Die Bundespolizei sah laut einem von Özdemir geposteten Foto einer „Ausreiseuntersagung“ einen Zusammenhang zwischen Informationen deutscher Sicherheitsbehörden über eine „menschliches Schutzschild“ genannte Aktion PKK-naher kurdischer Vereine in Erbil und der geplanten Reise. Özdemir wies das zurück.

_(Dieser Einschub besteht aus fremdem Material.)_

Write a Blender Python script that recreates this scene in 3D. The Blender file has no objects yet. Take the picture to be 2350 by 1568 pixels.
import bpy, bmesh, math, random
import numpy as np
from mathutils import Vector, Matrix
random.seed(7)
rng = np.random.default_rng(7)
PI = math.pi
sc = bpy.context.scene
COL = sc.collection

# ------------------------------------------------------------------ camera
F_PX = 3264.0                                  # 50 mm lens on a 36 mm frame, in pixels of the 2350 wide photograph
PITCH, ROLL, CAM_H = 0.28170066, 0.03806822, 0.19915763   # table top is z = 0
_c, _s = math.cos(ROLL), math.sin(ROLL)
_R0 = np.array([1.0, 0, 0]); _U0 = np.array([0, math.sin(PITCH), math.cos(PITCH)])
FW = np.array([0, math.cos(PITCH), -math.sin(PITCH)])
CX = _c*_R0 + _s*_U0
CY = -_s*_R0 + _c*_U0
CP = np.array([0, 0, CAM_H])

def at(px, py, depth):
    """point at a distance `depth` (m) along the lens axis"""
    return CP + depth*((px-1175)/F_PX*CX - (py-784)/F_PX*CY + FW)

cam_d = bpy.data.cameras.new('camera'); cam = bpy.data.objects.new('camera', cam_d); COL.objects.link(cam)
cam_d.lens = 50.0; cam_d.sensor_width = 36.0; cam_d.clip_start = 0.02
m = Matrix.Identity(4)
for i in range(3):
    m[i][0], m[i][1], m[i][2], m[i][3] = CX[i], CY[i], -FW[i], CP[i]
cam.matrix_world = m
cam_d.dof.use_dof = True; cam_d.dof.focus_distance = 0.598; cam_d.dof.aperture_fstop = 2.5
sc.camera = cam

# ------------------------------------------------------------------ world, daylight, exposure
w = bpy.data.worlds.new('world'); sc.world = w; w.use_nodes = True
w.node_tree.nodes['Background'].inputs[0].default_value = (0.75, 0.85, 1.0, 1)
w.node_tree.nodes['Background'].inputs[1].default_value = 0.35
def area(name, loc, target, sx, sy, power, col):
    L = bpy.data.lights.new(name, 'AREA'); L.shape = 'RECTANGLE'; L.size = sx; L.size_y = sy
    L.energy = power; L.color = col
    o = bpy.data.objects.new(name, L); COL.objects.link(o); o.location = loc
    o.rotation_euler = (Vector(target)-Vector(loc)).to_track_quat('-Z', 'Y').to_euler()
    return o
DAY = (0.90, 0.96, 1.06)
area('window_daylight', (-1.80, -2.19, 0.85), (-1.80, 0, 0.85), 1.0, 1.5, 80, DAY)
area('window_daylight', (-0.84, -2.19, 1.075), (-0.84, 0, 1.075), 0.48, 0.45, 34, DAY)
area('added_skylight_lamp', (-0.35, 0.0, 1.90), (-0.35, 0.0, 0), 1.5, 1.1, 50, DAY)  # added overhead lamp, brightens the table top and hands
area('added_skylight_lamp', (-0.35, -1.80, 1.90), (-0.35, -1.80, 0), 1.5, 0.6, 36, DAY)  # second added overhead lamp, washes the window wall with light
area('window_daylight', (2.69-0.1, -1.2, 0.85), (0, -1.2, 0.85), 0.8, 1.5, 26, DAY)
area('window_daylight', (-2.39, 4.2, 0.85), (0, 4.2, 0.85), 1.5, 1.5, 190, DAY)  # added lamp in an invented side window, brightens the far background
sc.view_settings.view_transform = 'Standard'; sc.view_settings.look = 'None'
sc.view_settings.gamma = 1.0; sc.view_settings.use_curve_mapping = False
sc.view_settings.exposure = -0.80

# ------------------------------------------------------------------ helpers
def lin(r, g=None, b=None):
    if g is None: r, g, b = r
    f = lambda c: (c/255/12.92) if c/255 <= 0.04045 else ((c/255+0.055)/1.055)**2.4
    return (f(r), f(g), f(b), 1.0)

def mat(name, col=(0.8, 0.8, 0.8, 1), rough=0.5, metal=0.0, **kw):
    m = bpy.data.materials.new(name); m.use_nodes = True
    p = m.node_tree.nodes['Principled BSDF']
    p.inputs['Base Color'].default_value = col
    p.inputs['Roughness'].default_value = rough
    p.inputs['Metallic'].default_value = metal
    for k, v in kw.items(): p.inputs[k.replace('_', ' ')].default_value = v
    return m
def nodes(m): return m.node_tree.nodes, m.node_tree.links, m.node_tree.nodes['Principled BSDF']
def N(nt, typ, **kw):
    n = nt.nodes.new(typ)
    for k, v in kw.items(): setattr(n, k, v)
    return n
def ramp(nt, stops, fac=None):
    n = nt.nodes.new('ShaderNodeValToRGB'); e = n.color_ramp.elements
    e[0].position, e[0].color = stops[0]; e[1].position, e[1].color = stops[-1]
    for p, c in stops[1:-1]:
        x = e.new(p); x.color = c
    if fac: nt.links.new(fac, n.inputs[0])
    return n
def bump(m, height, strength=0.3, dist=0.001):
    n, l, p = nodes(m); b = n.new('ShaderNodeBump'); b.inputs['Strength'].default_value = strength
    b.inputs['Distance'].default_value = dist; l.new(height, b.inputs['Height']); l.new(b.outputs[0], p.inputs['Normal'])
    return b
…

Eine Sprecherin der Bundespolizei soll laut Presseinformationen als Anlass für die „grenzpolizeiliche Befragung“ eine mögliche Gefährdung der Sicherheitsbelange der Bundesrepublik Deutschland im Ausland angegeben haben.
Ein anderer Teil der Gruppe, darunter Journalist*innen, flog wie geplant nach Erbil, wurde jedoch dort von irakischen Sicherheitsbehörden festgesetzt und am folgenden Tag nach Deutschland zurückgeschickt.
Tina Fritsche fordert für die dju dringend Aufklärung, zumal sich „die Festsetzung der Delegationsteilnehmenden sowohl in Düsseldorf als auch in Erbil als abgestimmte Aktion der deutschen und irakischen Behörden darstellt“.
Aktualisierung am 14. Juni:
dju in ver.di fordert Aufklärung
In einer Pressemitteiling zeigt sich dju in ver.di erleichtert, dass die im Irak festgesetzten Journalist*innen am Sonntag nach Deutschland zurückkehren konnten, fordert jedoch Aufklärung über die konkreten Umstände des Vorfalls:
„Viele Fragen bleiben offen. Woher hatten die irakischen Sicherheitskräfte am Flughafen in Erbil die Namensliste, anhand derer sie die Journalist*innen bei der Einreise gezielt herausgezogen haben? Welche Rolle spielen hierbei die deutschen Behörden? Und mit welcher Begründung wurden die Pressevertreter*innen daran gehindert, ihrer Arbeit nachzugehen?“, fragt Tina Fritsche, Landesgeschäftsführerin der dju in ver.di in Hamburg/Nord.
Fritsche erinnert in diesem Zusammenhang an den Skandal rund um die entzogenen Akkreditierungen beim G20-Gipfel im Juli 2017 in Hamburg. Damals habe das Bundespresseamt mehreren Journalist*innen auf Grundlage von angeblichen Erkenntnissen des Verfassungsschutzes die Akkreditierung entzogen und dabei mit einer Namensliste agiert. Die Rechtswidrigkeit dieses Vorgehens sei im Nachhinein gerichtlich festgestellt worden. Die Frage, wieso überhaupt und in welchen behördlichen bzw. geheimdienstlichen Kanälen berufliche Informationen über Pressevertreter*innen gesammelt und intrabehördlich kommuniziert wurden, habe allerdings bis heute nicht geklärt werden können, so Fritsche.
„Wenn Recherchen in schwierigen Lagen wie etwa in Krisengebieten dazu führen, dass Medienschaffende in Deutschland kriminalisiert und bei ihrer Berufsausübung behindert werden, ist das grundsätzlich inakzeptabel“, stellt die Landesgeschäftsführerin der dju in ver.di klar. Die in Erbil festgehaltenen Journalist*innen seien zwar zurück in Deutschland, ihrer geplanten Berichterstattung aus den im Nordirak liegenden kurdischen Gebieten konnten sie jedoch nicht nachgehen. „Wir befürchten zudem, dass die Namen der aus dem Irak verwiesenen Journalist*innen nun in Datenbanken deutscher Sicherheitsbehörden landen, wo sie nicht hingehören“, warnte Fritsche. Dies müsse dringend aufgeklärt bzw. verhindert werden.